Retirees get blamed for all sorts of problems: sucking up too much Social Security, adding to the healthcare crisis, writing out checks at the supermarket.

Just as critical, however, is the fact that the baby boomers, retiring at a clip of 10,000 a day, are hunkering down way out in the suburbs — and sometimes much farther afield.

“You’ve got this whole generation that moved to the suburbs thanks to government subsidies,” says Howard Gleckman, author of “Caring for Our Parents” and a fellow at the Urban Institute. “They got tax breaks for moving there and now they’re staying.” Even city-dwelling boomers — up to 65 percentof them — head for the land of the lawns once the kids move out.

As they have every right to. But a census-busting generation growing unprecedentedly old while scattered so wide will make caring for aging boomers vastly more complicated. Yet rather than incentivize the next generation of seniors to move to urban areas — where transit, services and walkable neighborhoods abound — an array of factors actually discourage them from doing so. How do we fix this?
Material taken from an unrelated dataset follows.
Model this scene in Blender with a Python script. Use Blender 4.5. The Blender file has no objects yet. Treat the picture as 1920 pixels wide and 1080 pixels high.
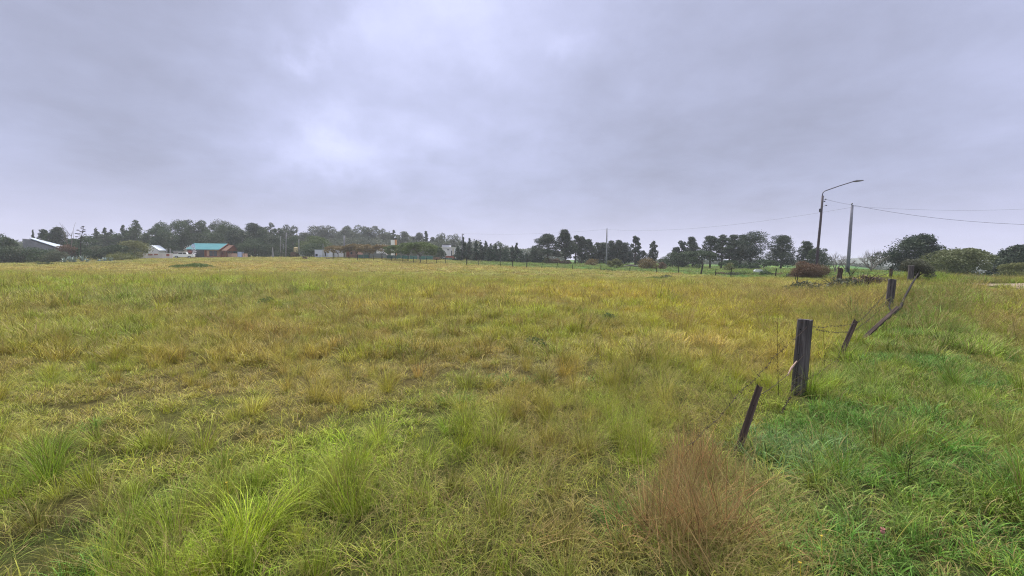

There are two sides to the problem: one is policy, and the other is urban planning itself. On the planning side, there’s plenty of low-hanging fruit, says David Lee, a Ph.D. candidate in urban planning at MIT. For instance, a big issue for seniors is range — how far they can comfortably get from their homes. In cities, that often boils down to where’s the next bench, and where’s the next bathroom? So when San Francisco tears out its public seating to keep the homeless from sitting down (a dubious policy anyway), it inadvertently creates an environment hostile to older people. Even just removing the metal spikes from low concrete walls — otherwise known as a loitering-teenager repellent — can make a big difference for old people. So can encouraging businesses to be flexible on their “restrooms are for customers only” rules.

“If you can use this kind of existing infrastructure to benefit seniors,” says Gleckman, then the city essentially begins to function like a giant assisted-living center. He points to the untapped potential of apartment buildings. “You could organize a building where younger couples might say, ‘We’ll shop for an older person if they’ll water our plants or sit for the kids.” After the tsunami in Japan, municipal governments facilitated such arrangements — some even built nagaya, traditional intergenerational tenements, so younger neighbors could help care for displaced seniors. It’s akin to co-housing, says Gleckman, “where people move into one building and provide services to each other.” A building full of seniors could even hire a single home health aide who sees them all in one visit.

This sort of urban collaborative thinking could extend to transit. Take “dollar vans,” those semi-legal armadas of jitneys that pick up anyone who flags them down. If more regulation made them feel safer, such an option could be a boon for seniors who can’t lug a cartful of grocery bags to the nearest bus stop but also can’t splurge on a taxi.

These low-tech fixes, however, only get us so far. “Almost every study finds that the elderly are most sensitive to cost of living and crime,” says Karen Smith Conway, an economics professor at the University of New Hampshire. These days, cost of living is likely to be the bigger issue, as fixed-income seniors are particularly vulnerable to urban real estate’s ups and downs.